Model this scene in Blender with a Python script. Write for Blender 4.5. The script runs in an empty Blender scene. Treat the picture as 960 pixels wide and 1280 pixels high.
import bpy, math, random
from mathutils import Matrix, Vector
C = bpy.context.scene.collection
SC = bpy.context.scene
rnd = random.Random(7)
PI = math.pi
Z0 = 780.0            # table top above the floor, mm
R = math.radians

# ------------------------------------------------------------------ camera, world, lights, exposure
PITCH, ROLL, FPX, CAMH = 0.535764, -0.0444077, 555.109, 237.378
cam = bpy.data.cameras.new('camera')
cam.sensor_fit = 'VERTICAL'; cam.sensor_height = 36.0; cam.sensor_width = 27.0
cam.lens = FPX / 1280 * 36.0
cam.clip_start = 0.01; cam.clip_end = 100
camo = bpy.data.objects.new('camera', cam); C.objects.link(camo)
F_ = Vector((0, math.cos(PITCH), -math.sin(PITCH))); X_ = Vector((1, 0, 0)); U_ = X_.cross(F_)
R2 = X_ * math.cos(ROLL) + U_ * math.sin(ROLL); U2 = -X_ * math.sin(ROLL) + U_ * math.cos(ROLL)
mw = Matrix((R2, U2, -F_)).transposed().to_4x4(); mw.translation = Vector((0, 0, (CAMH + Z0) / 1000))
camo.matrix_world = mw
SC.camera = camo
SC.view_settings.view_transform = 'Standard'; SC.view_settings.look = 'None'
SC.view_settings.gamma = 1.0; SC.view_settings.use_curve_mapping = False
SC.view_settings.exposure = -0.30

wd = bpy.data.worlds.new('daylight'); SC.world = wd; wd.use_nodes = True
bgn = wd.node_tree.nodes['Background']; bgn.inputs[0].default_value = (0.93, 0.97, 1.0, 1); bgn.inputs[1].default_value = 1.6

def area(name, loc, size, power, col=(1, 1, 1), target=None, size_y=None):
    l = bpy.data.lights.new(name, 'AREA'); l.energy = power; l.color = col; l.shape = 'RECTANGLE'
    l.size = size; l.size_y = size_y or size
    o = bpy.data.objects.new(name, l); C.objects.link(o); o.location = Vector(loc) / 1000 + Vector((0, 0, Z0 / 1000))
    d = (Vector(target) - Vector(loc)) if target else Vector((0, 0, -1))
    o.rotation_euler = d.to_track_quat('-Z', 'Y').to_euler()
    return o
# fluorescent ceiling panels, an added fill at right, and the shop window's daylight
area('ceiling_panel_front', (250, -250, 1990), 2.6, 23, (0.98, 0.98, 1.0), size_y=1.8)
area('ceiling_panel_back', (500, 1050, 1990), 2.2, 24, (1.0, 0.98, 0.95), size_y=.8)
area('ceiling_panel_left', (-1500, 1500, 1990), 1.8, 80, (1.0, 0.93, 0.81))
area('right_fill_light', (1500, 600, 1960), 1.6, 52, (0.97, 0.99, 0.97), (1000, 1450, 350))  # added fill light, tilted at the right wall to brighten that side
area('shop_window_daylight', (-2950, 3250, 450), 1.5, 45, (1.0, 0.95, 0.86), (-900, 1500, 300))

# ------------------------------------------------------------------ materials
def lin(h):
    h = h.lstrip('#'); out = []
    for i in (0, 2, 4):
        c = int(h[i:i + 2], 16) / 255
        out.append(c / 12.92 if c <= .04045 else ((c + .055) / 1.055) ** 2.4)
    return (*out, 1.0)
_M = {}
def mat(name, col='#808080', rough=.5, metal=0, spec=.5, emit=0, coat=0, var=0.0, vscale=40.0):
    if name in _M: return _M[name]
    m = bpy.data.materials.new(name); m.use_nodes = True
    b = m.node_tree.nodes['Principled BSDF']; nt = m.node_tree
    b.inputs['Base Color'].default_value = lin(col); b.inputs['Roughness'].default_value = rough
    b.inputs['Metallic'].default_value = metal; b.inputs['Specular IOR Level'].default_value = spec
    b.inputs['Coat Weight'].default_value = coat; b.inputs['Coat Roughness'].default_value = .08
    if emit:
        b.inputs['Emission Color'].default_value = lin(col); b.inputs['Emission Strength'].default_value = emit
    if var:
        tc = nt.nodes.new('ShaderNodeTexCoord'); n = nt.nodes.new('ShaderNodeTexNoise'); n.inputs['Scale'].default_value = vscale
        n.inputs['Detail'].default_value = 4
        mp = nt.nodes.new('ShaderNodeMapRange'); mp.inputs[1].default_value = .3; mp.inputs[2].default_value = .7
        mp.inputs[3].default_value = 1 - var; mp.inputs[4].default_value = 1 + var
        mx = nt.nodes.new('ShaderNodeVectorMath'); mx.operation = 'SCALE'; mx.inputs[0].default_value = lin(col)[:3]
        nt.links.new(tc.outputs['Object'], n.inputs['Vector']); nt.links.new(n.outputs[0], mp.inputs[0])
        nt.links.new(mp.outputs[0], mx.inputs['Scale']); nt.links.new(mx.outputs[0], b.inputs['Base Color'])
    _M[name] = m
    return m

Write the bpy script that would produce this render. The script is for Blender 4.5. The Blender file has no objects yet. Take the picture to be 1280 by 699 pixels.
= = =
▸ The request: Quote all the records exactly, please, leaving none out.

▸ Worked solution:
Model this scene in Blender with a Python script. Write for Blender 4.5. The script runs in an empty Blender scene. Treat the picture as 960 pixels wide and 1280 pixels high.
import bpy, math, random
from mathutils import Matrix, Vector
C = bpy.context.scene.collection
SC = bpy.context.scene
rnd = random.Random(7)
PI = math.pi
Z0 = 780.0            # table top above the floor, mm
R = math.radians

# ------------------------------------------------------------------ camera, world, lights, exposure
PITCH, ROLL, FPX, CAMH = 0.535764, -0.0444077, 555.109, 237.378
cam = bpy.data.cameras.new('camera')
cam.sensor_fit = 'VERTICAL'; cam.sensor_height = 36.0; cam.sensor_width = 27.0
cam.lens = FPX / 1280 * 36.0
cam.clip_start = 0.01; cam.clip_end = 100
camo = bpy.data.objects.new('camera', cam); C.objects.link(camo)
F_ = Vector((0, math.cos(PITCH), -math.sin(PITCH))); X_ = Vector((1, 0, 0)); U_ = X_.cross(F_)
R2 = X_ * math.cos(ROLL) + U_ * math.sin(ROLL); U2 = -X_ * math.sin(ROLL) + U_ * math.cos(ROLL)
mw = Matrix((R2, U2, -F_)).transposed().to_4x4(); mw.translation = Vector((0, 0, (CAMH + Z0) / 1000))
camo.matrix_world = mw
SC.camera = camo
SC.view_settings.view_transform = 'Standard'; SC.view_settings.look = 'None'
SC.view_settings.gamma = 1.0; SC.view_settings.use_curve_mapping = False
SC.view_settings.exposure = -0.30

wd = bpy.data.worlds.new('daylight'); SC.world = wd; wd.use_nodes = True
bgn = wd.node_tree.nodes['Background']; bgn.inputs[0].default_value = (0.93, 0.97, 1.0, 1); bgn.inputs[1].default_value = 1.6

def area(name, loc, size, power, col=(1, 1, 1), target=None, size_y=None):
    l = bpy.data.lights.new(name, 'AREA'); l.energy = power; l.color = col; l.shape = 'RECTANGLE'
    l.size = size; l.size_y = size_y or size
    o = bpy.data.objects.new(name, l); C.objects.link(o); o.location = Vector(loc) / 1000 + Vector((0, 0, Z0 / 1000))
    d = (Vector(target) - Vector(loc)) if target else Vector((0, 0, -1))
    o.rotation_euler = d.to_track_quat('-Z', 'Y').to_euler()
    return o
# fluorescent ceiling panels, an added fill at right, and the shop window's daylight
area('ceiling_panel_front', (250, -250, 1990), 2.6, 23, (0.98, 0.98, 1.0), size_y=1.8)
area('ceiling_panel_back', (500, 1050, 1990), 2.2, 24, (1.0, 0.98, 0.95), size_y=.8)
area('ceiling_panel_left', (-1500, 1500, 1990), 1.8, 80, (1.0, 0.93, 0.81))
area('right_fill_light', (1500, 600, 1960), 1.6, 52, (0.97, 0.99, 0.97), (1000, 1450, 350))  # added fill light, tilted at the right wall to brighten that side
area('shop_window_daylight', (-2950, 3250, 450), 1.5, 45, (1.0, 0.95, 0.86), (-900, 1500, 300))

# ------------------------------------------------------------------ materials
def lin(h):
    h = h.lstrip('#'); out = []
    for i in (0, 2, 4):
        c = int(h[i:i + 2], 16) / 255
        out.append(c / 12.92 if c <= .04045 else ((c + .055) / 1.055) ** 2.4)
    return (*out, 1.0)
_M = {}
def mat(name, col='#808080', rough=.5, metal=0, spec=.5, emit=0, coat=0, var=0.0, vscale=40.0):
    if name in _M: return _M[name]
    m = bpy.data.materials.new(name); m.use_nodes = True
    b = m.node_tree.nodes['Principled BSDF']; nt = m.node_tree
    b.inputs['Base Color'].default_value = lin(col); b.inputs['Roughness'].default_value = rough
    b.inputs['Metallic'].default_value = metal; b.inputs['Specular IOR Level'].default_value = spec
    b.inputs['Coat Weight'].default_value = coat; b.inputs['Coat Roughness'].default_value = .08
    if emit:
        b.inputs['Emission Color'].default_value = lin(col); b.inputs['Emission Strength'].default_value = emit
    if var:
        tc = nt.nodes.new('ShaderNodeTexCoord'); n = nt.nodes.new('ShaderNodeTexNoise'); n.inputs['Scale'].default_value = vscale
        n.inputs['Detail'].default_value = 4
        mp = nt.nodes.new('ShaderNodeMapRange'); mp.inputs[1].default_value = .3; mp.inputs[2].default_value = .7
        mp.inputs[3].default_value = 1 - var; mp.inputs[4].default_value = 1 + var
        mx = nt.nodes.new('ShaderNodeVectorMath'); mx.operation = 'SCALE'; mx.inputs[0].default_value = lin(col)[:3]
        nt.links.new(tc.outputs['Object'], n.inputs['Vector']); nt.links.new(n.outputs[0], mp.inputs[0])
        nt.links.new(mp.outputs[0], mx.inputs['Scale']); nt.links.new(mx.outputs[0], b.inputs['Base Color'])
    _M[name] = m
    return m

Write the bpy script that would produce this render. The script is for Blender 4.5. The Blender file has no objects yet. Take the picture to be 1280 by 699 pixels.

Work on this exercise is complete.